Коллежский советник Николев… Сначала предполагалось, что надзор будет осуществлять городничий Боровичей (город, близлежащий к Кончанскому) Вындомский, но тот отказался от позорной миссии, сославшись на скверное здоровье. Местый помещик Долгово-Сабуров также не проявил рвения. Тогда вспомнили про ретивого службиста Николева, который приказов не обсуждал… В рекомендациях Николеву предусматривался каждый шаг Суворова: «Когда бы он, граф Суворов, вознамерился куда-нибудь поехать в гости, или на посещение кого-либо, то представлять ему учтивым образом, что, по теперешнему положению его, того делать не можно». В этой особой инструкции Николеву было немало пунктов и каждый пункт ограничивал свободу графа Суворова.
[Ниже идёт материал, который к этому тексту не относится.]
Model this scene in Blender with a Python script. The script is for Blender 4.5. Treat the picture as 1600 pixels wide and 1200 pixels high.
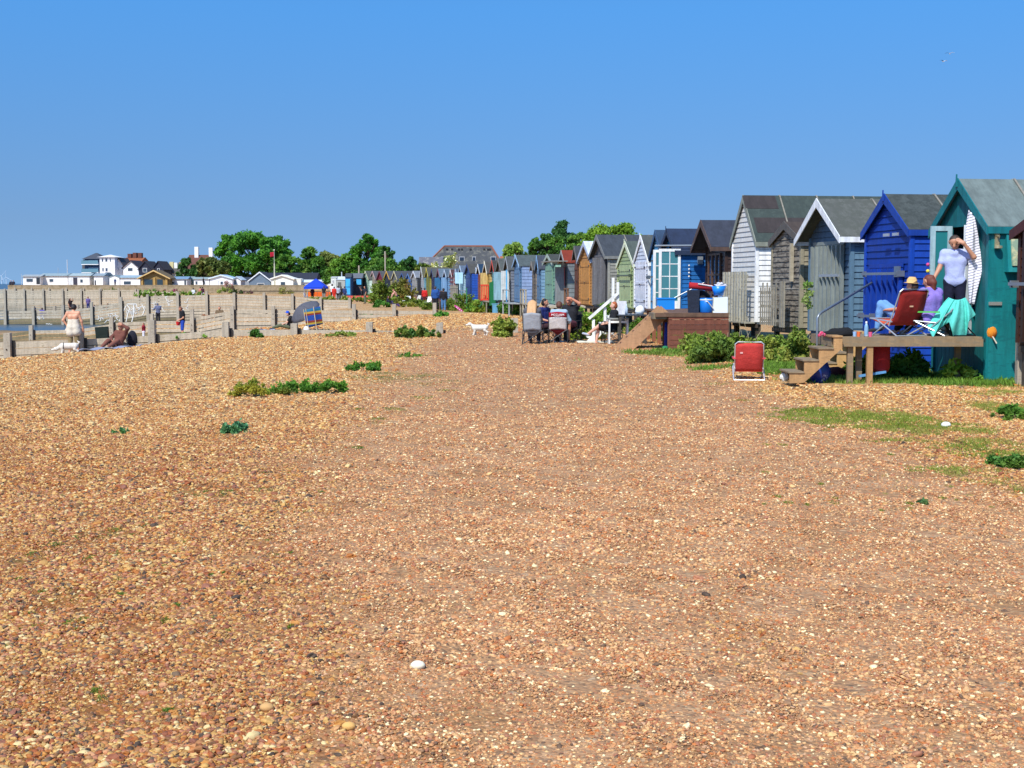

По донесениям Николева мы можем судить об образе жизни Суворова в преклонном возрасте, на излёте седьмого десятка. Писал Николев и о первоначальной реакции Суворова на его шпионскую миссию: «Графа нашёл в возможном по летам его здоровье. Ежедневные его упражнения суть следующие: встаёт до света часа за два, напившись чаю, обмывается холодной водою, по рассвете ходит в церковь к заутрене и, не выходя, слушает обедню, сам поёт и читает; опять обмывается, обедает в 7 часов, ложится спать, обмывается, служит вечерню, умывается три раза и ложится спать. Скоромного не ест, но весь день бывает один и по большой части без рубашки, разговаривая с людьми. Одежда его в будни — канифасный камзольчик, одна нога в сапоге, другая в туфле. В высокоторжественные дни — фельдмаршальский без шитья мундир и ордена; в воскресенье и праздничные дни — военная егерская куртка и каска… По свидании со мной встретил меня печальным видом, спрашивая, откуда я приехал. Я сказал, что проездом в Тихвин заехал, на что он мне сказал: «Я слышал, что ты пожалован чином, правда, и служба твоя большая, всё служил, выслужил…» Улыбаясь, повторил: «Продолжай этак поступать, ещё наградят». Я в ответ ему сказал, что исполнять волю монаршую — первейший долг всякого верноподданного, он на сие мне отвечал: Я бы сего не сделал, а сказался бы больным» (написано 22 сентября 1787 г.). Неблагонадёжные разговоры вёл Суворов с Николевым. И прекрасно знал, что говорит с доносчиком.